Following a resurgence in the band's popularity due to the 1979 film, Apocalypse Now featuring "The End", and the 1980 release of the first Doors compilation album in seven years, Greatest Hits, the push was on to release more Doors' music.[1]
The recordings are from various concerts during the period of 1968 to 1970 including shows in Los Angeles, New York, Detroit, Boston and Copenhagen.[2] Songs include "Gloria", originally a hit for Them, and an extended version of the Doors' best known song "Light My Fire". John Sebastian of the Lovin' Spoonful joined the band on stage to play harmonica on Willie Dixon's "Little Red Rooster". The album was discontinued following the 1991 release of In Concert, a double-album which included all of the songs from Alive, She Cried and Absolutely Live, as well as a few other additional live tracks.[3]
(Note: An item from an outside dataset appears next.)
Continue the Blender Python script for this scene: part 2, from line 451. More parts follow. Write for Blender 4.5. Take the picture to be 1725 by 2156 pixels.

In a contemporary review for The Village Voice, music critic Robert Christgau wrote that the tapes are "of some quality" and Morrison is effective when he focuses on singing, but the album is marred by moments "when he emits his poetry" and "narcissistic" come-ons.[5]
Rolling Stone's Parke Puterbaugh rated it four out of five stars, explaining that it "brings... the Doors' impossibly strange and wonderful music, Morrison's drunken loutishness and his stabbingly sober poetics, and the brilliant, vivid sparking of a machine too mercurial to last." He concluded by stating that "'Light My Fire'... flares upward into an intensifying bolt of passion that crescendos with... a scream signifying the communal orgasm of a generation and a decade and a band that would flame out and fall silent all too quickly."[6]
In a retrospective review, AllMusic's Bruce Eder said that Alive, She Cried "helped solve [Absolutely Live's] problem [of leaving] more casual fans rather cold, owing to the absence of any of their biggest hits". However, he pointed out that "it also revealed the reason why 'Light My Fire' had not made it onto the prior live album".[4]